President Yudhoyono pointed out that the relationship between Australia and Indonesia is becoming a people-to-people relationship. I must say that during the lunch I thought the avuncular remarks of the Leader of the Opposition about travel warnings and Australian tourists going to Bali were fair enough. I personally am going back to Indonesia for, I think, the sixth time in April.

But I am sorry to have to draw attention to one jarring note in yesterday’s proceedings. That was the speech made in the parliament by the Leader of the Opposition. In only 300 words, he managed to work in two partisan jibes directed at the Prime Minister: one on the subject of people-smuggling and the other on the Prime Minister’s proposal for a new regional forum. The Leader of the Opposition needs to learn that there are times and places when partisan politics are not appropriate, and one of them is when making speeches in front of visiting heads of state. To make partisan jibes in such a speech is inappropriate, undignified and harmful to Australia’s national interests. It is something that John Howard, for example, would never have done.

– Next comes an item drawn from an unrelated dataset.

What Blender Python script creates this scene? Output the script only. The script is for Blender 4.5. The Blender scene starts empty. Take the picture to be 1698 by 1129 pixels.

No doubt our guests will draw their own conclusions about the man who puts himself forward as Australia’s alternative Prime Minister—although, of course, they are too polite to make any references to his inappropriate remarks. I, however, am not obliged to be so diplomatic. The Leader of the Opposition confirmed the view held by most observers of his behaviour since becoming leader last year that he does not think before he speaks, he always manages to offend someone whatever he says and he never knows when to stop. These are not the qualities Australia wants in a Prime Minister.